Çete’ye Çetele’den Cevap!

31 Mart seçimi bir deprem gibi hergün artçı sarsıntılarını artırarak devam ettiriyor.
23 Haziran’da biter mi bundan da pek emin değiliz.

Her yeni sallantı bir önceki sarsıntıyı ortadan kaldırmasa bile derinden toplumu etkilediği -sarstığı- çok açık. Neticede artık önümüzde yorumlayacağımız tek bir metin var. O da gerekçeli karardır. Önceki saptamalar şimdilerde ‘ben demiştim’ sığlığını akıllara getirir ki bundan beriyiz.
Metni okuyanların arzu ettiği tarafgir çıkarımlarda bulunmaları hukukumuzu geliştiriyorsa faidelidir, yok mevzu yorumlamalar toplumu yine derinden sarsmaya devam ettirmeye teşne olacaksa o bakımdan elbette bu tarafgir çıkarımların zararlı olduğunu söyleyebiliriz.

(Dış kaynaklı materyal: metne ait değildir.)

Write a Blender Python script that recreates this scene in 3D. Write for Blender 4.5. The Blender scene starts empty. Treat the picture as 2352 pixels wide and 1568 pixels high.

Bir şeyi daha net söyleyebiliriz; YSK'nun Gerekçeli Kararı siyasetin etkisi altında kaleme alınmamıştır. YSK ne Ak Partinin tüm iddialarına birebir doğrulayıcı karşılık vermiş, ne de kendilerine "ÇETE" ifadesi ile saldıran CHP liderinin siyasi baskısı altında kalmıştır.
Hakimler, keşke milletin anlayacağı bir dil kullansalar. Ancak bu açık dil, herdaim siyasetçilerin dilinden beklenilir. Çünkü siyaset, dil ile yapılır. Söylemek istediğini ya da söylemek istemediğini dil ile ortaya koyar. Siyaset ikliminde, halkın aşina olduğu kelimelerin varlığı ile siyasetçinin başarısı ve başarısızlığı ölçülür.
Çoğu zaman siyasi meşhurlar gittikleri beldelerin yerel dilini, özdeyişlerini, hatta şivelerini yaparak konuşurlar. Gayet tabidir bu.
Siyasetçi mesajını net ve anlaşılır olarak verir. Mesela siyasetçi “çalınmıştır” der, hukukçu(lar) ise “usulsüz işlemlere ve bir takım yolsuzluklara karşılaşılmış ve tespit edilmiştir” der.
Kıymetli olan kelimelerinin fasih ifadelerinin yanında yine onlarla beraber bu “usulsüz ve yolsuzlukların” görünür olmasıdır. Fiilin net ortada olmasıdır.
Gerekçeli kararda peki bu var mıdır?
Evet var!

Nedir o  “usulsüz ve yolsuzluklar?”
Peşin söyleyelim: yedi sayın hakimin kararı görüşleri de şerh düşen dört sayın hakimin görüşleri de hukuken önemlidir ve saygındır. Katılmayabilir ve pek tabi de bu kararları eleştirebiliriz. Burada dikkat çeken husus şerh yazan sayın hakimlerin olay karşısında kendi görüşlerini belirtmek yerine, yedi sayın hakimin vermiş olduğu kararları çürütme temelinde görüş arayışında olmalarıdır.
Bu hal gerekçeleri karar yazımında alışık olan bir durum değildir. Olaya neden karşı olduğunuzu hukuki temellerle, teamül bulan yargı kararlarıyla ve tabi mevzuata dayanarak belirtirsiniz. Oysa şerh düşen sayın hakimler bu yolu izlememişlerdir. Zaten gerekçeli kararın yazım sürecinde muhalif üyelerin zaman istemeleri de buradan kaynaklıdır.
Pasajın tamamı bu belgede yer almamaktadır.